Babel by R.F. Kuang 

Innovative, inspirational, and imaginative, Babel by R.F. Kuang underscores the intricate nature of language and translation. Robin Swift, a young Chinese boy, is taken to the 1828 Oxford Institute of Translation “Babel”, to learn to utilize the power of untranslatable concepts, which provide the basis of British global imperialism. The more he discovers about the power that hides within translation, the more he becomes caught between his comfortable future as an imperial translator and his uncertain allegiance to a revolutionary group aiming to end Britain’s colonial domination.  

A Passage North by Anuk Arudpragasam 

A phone call out of the blue informing Krishan of his grandmother’s caretaker’s death, and the resulting journey northwards, triggers the beginning of an introspective discussion of the trauma faced by individuals after the end of Sri Lanka’s 30 years of civil war. Through the main character of Krishan, a man who is attempting to come to terms with his identity as a diasporic Tamil who knows the war only through blog posts and online images, Arudpragasam explores the trauma of someone undergoing survivor’s guilt as they are exposed to the legacy of the bloodiest period of Sri Lankan history. A Passage North functions as a melancholic memorial to those who were lost, and those who were allowed to continue living.  

Issa by Mirrianne Mahn 

Twenty years old, pregnant, and on a flight to her birth country of Cameroon, which she has not visited since the age of five, Issa feels caught between two warring cultural spheres. During her visit she becomes more deeply connected with the women in her family’s history and manages to make peace with her split identity and her family’s traumatic past. While Issa is foremost a story about inherited trauma being passed down, it does not fail to make the point that unconditional love and strength through adversity too, can be passed down just the same.  
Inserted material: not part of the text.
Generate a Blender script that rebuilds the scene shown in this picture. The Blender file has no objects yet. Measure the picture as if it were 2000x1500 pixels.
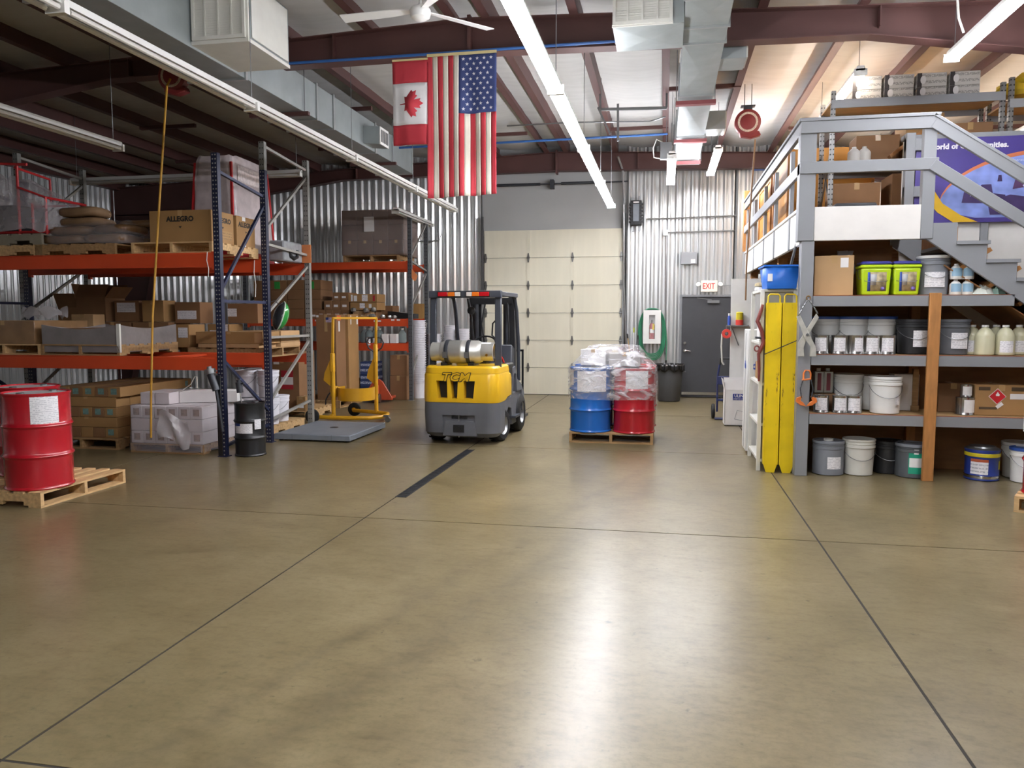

Anita and Me by Meera Syal 

Young, immature, and full of conviction, Meena, a young Punjabi girl living with her diasporic family in the former British mining village of Tollington, is a handful. The book focuses on the experience of a daughter whose parents traveled to the UK from India; Partition is a constant undertone in many of her family’s discussions of their past. The “Paki-bashing” and National Front which will arise over the next decade are masterfully foreshadowed throughout the novel. Meena navigates life as a young member of a diasporic community who is caught between two cultures.  

Dispersals by Jessica J. Lee

Dispersals, On Plants, Borders and Belonging consists of fourteen personal essays about plants crossing borders and putting down roots in new places. Jessica J. Lee chooses several trees, shrubs and algae, which hold meaning in her own life, to engage with their history and journeys into different parts of the world. In doing so, she questions under what circumstances species are considered either cosmopolitan or invasive. What is clear is that plants are on the move – just like humans. This requires a lot of adaptation.